AIM OF THE EXERCISE.
Pick out every line that holds the string "this" and copy it.

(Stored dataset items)
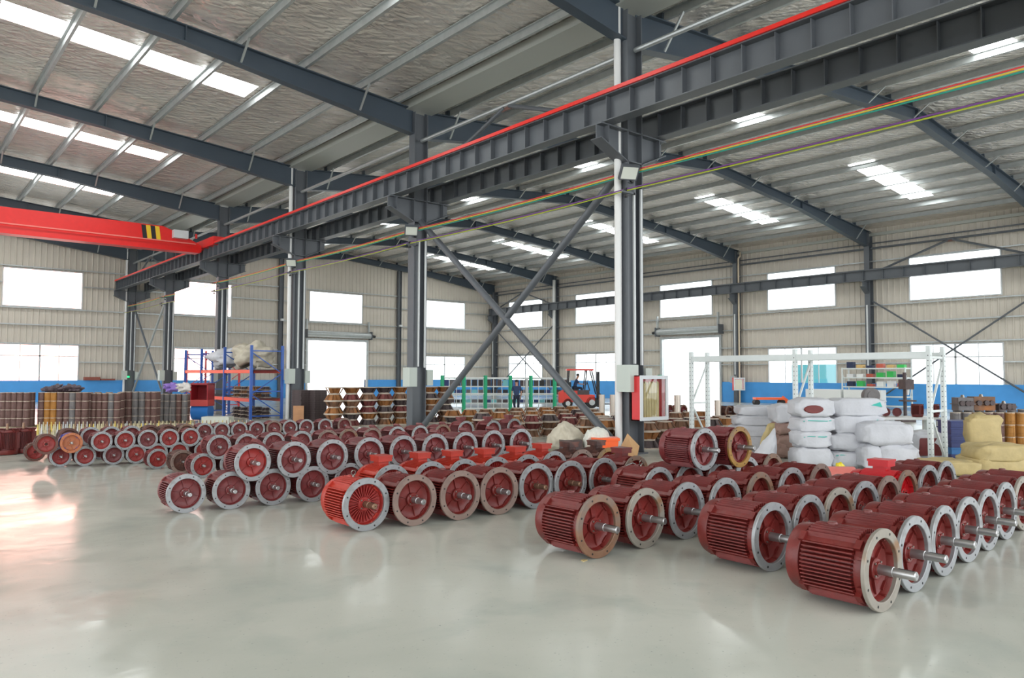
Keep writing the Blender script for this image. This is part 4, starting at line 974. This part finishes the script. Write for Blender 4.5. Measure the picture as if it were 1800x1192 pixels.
for i, (px, py, L_) in enumerate(((775, 714, 2.3), (850, 714, 2.3), (925, 714, 2.3))):
    P = on(px, py, 2, 0); shelf(P.x, P.y, -YAW+.05, L_, 1.5, 4, 'white shelving behind the green posts, %s of three from left' % ORD[i])
    rm = Matrix.Rotation(-YAW+.05, 3, 'Z')
    for j in range(3):
        for k in range(7):
            q = rm @ Vector((.25+k*(L_-.5)/6, .25, 0)); z = .18+j*.4333
            MB().box((-.13, -.15, 0), (.13, .15, .16+.08*((k*3+j) % 3))).build('parts_bin', random.choice([M_castd, M_blk, M_bluec, M_castd, mat('pale teal bin', S(120, 190, 196), .5), M_statg]), loc=(P.x+q.x, P.y+q.y, z), rz=-YAW, smooth=0,
                label='parts bin on the %s white shelving, %s shelf up, %s from left' % (ORD[i], ORD[j], ORD[k]), cat='bin', group='bins on the white shelving')
for i, (x, yb_, yt) in enumerate(((1058, 728, 694), (1077, 726, 694), (1168, 735, 695), (1191, 735, 695), (1262, 735, 704))):
    P = on(x, yb_, 2, 0); D_ = (P-CAM).dot(FWD); h = (yb_-yt)*D_/FPX
    MB().lathe([(.08, 0), (.12, 0), (.12, h), (.08, h), (.08, 0)], 24, ax='z').build('steel_cylinder', mat('turned steel', S(196, 184, 172), .35, .6), loc=(P.x, P.y, 0), label='upright turned steel cylinder, %s from left beyond the castings' % ORD[i], cat='cylinder', group='upright steel cylinders')
# pink brown motors near the right doorway
for i, (x, y) in enumerate(((1178, 722), (1202, 722), (1282, 724), (1300, 724), (1318, 722))):
    P = on(x, y, 2, .24); motor(P, .24, M_brown if i > 1 else M_red2, 'b', 'shs', 'far %s motor lying near the right wall doorway, %s from left' % ('rusty brown' if i > 1 else 'maroon', ORD[i]), 'far motors by the right doorway')
# ------------------------------------------------------------------ right side background
P = on(1490, 735, 0, 38.6); shelf(38.6, P.y-3.2, PI/2, 3.1, 2.05, 5, 'white shelf unit with boxes against the blue wall, right of the window', d=.7)
ys_ = P.y-3.2
rr = random.Random(5)
for j in range(2, 5):
    for k in range(6):
        c = rr.choice([S(206, 170, 110), S(40, 50, 80), S(230, 230, 230), S(60, 190, 90), S(190, 90, 70), S(240, 240, 236)]); h = rr.uniform(.12, .32)
        MB().box((-.15, -.16, 0), (.15, .16, h)).build('carton', mat('carton %.2f%.2f' % (c[0], c[1]), c, .6), loc=(38.25, ys_+.3+k*.5, .185+j*.4625), smooth=0, label='small carton on the white wall shelf, %s shelf up, %s from the right end' % (ORD[j], ORD[k]), cat='carton', group='cartons on the wall shelf')
for i, (x, L_) in enumerate(((1445, 1.9), (1478, 1.9))):
    P = on(1445, 712, 0, 36.9); P.y += -2.0*i+.9; MB().box((0, .02, 0), (.5, L_-.02, .95)).build('cabinet', M_white, loc=(36.9, P.y-L_, 0), smooth=0, label='low white cabinet before the blue wall, %s of two' % ('left', 'right')[i], cat='cabinet', group='white cabinets')
P = on(1345, 712, 2, 0)
r = root('orange_cart', (P.x, P.y, 0), 'low orange cart behind the rear white sacks', 'cart', rz=-YAW)
MB().box((-.6, -.3, .3), (1.0, .3, .42)).build('platform', M_plast, r, smooth=0)
for a in (-.5, .9): MB().cyl((a, -.25, .15), (a, .25, .15), .15, n=16).build('wheel', M_tyre, r)
MB().bar((.9, 0, .4), (1.3, 0, .1), .05, .3).build('chute', M_plast, r, smooth=0)
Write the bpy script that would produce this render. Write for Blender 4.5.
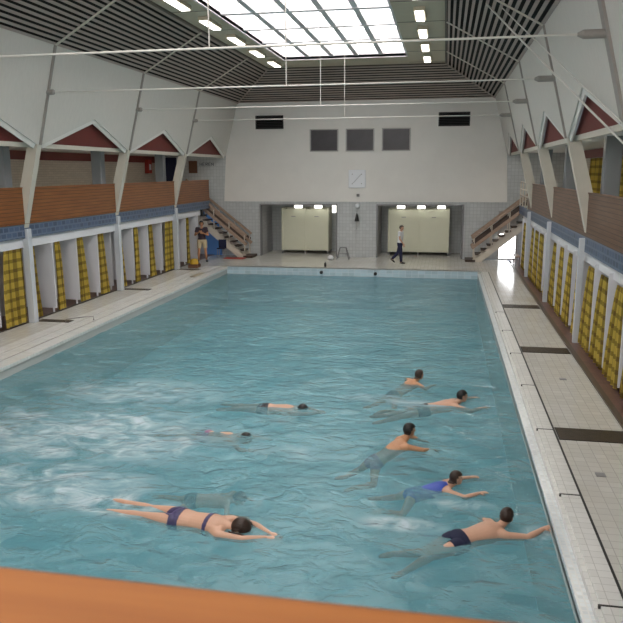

TASK ANSWER.
Keep writing the Blender script for this image. This is part 4, starting at line 974. This part finishes the script. Write for Blender 4.5. Measure the picture as if it were 1800x1192 pixels.
Write the bpy script that would produce this render. Write for Blender 4.5.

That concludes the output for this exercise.